> Given instruction
Do any lines in the data below contain "pixels"? If so, copy every one of them.

> Data extract
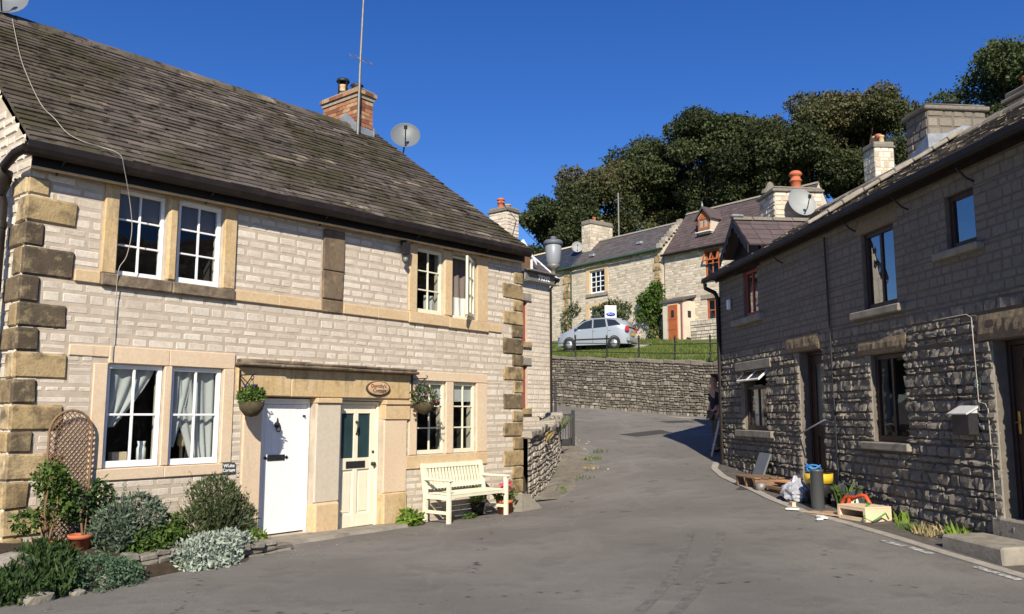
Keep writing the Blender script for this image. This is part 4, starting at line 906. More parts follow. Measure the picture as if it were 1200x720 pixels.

...

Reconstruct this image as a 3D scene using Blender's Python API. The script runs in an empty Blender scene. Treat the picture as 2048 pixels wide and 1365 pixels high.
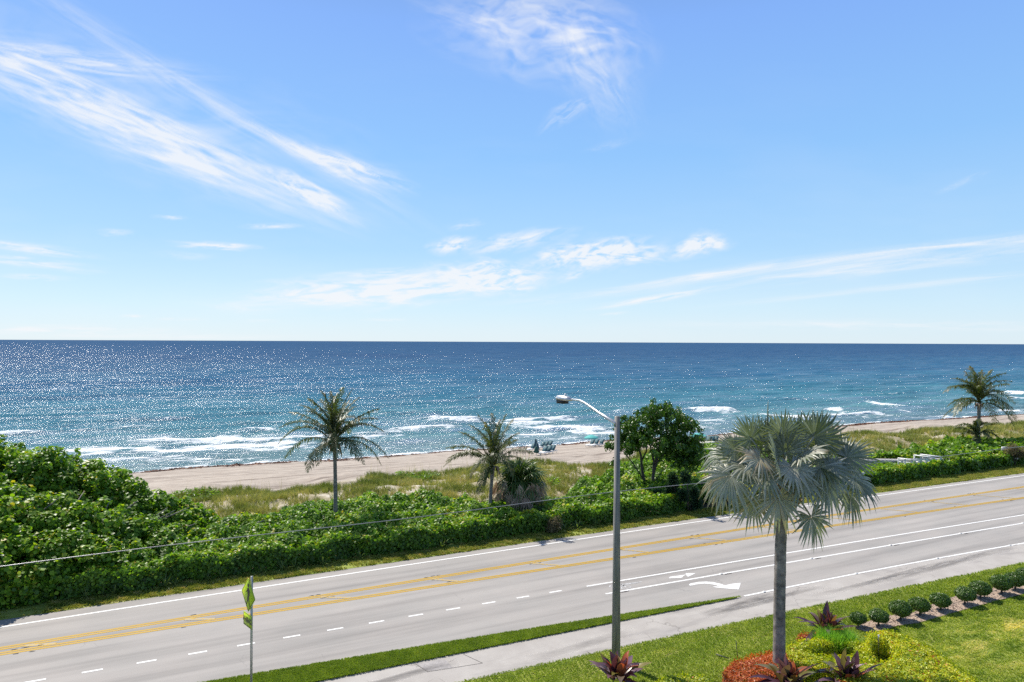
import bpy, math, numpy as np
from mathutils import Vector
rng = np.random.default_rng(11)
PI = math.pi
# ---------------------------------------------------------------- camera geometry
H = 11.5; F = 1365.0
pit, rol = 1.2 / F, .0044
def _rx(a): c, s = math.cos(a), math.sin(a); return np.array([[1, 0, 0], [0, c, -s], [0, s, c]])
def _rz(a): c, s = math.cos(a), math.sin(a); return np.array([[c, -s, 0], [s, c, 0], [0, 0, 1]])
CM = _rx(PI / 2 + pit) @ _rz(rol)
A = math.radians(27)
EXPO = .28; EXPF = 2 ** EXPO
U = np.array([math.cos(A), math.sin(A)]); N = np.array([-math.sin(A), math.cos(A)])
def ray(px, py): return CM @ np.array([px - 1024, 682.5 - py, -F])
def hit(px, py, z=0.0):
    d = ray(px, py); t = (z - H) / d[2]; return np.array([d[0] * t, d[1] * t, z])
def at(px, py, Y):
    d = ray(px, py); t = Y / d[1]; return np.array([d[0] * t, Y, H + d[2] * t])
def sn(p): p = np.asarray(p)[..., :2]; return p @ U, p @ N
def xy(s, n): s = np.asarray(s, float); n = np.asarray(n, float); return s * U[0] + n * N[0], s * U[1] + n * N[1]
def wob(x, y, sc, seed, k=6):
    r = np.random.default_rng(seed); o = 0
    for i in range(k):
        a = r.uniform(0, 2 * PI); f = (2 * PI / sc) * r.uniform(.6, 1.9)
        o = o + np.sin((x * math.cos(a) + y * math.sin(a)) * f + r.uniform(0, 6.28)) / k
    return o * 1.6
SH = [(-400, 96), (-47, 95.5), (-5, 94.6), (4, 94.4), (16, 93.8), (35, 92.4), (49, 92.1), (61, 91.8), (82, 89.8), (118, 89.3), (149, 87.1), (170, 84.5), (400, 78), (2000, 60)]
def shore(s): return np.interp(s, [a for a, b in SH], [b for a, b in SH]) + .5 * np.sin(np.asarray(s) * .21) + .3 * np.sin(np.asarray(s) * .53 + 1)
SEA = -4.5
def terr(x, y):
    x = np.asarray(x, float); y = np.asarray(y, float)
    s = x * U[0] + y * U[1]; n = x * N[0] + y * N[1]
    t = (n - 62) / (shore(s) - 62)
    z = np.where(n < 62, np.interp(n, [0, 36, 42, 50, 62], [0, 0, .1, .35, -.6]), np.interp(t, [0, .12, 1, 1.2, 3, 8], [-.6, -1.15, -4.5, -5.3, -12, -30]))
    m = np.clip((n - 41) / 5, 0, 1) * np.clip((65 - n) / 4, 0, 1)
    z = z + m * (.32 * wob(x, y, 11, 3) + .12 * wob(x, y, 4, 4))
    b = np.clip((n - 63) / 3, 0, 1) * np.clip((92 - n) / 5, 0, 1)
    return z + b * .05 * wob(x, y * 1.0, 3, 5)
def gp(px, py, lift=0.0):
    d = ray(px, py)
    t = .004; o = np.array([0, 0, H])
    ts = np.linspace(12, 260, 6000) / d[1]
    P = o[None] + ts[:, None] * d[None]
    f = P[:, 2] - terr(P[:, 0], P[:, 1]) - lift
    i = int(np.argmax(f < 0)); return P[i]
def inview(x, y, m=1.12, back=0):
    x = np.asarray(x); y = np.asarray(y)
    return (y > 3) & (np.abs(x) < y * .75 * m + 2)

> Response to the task
Keep writing the Blender script for this image. This is part 4, starting at line 906. More parts follow. Measure the picture as if it were 1200x720 pixels.
Reconstruct this image as a 3D scene using Blender's Python API. The script runs in an empty Blender scene. Treat the picture as 2048 pixels wide and 1365 pixels high.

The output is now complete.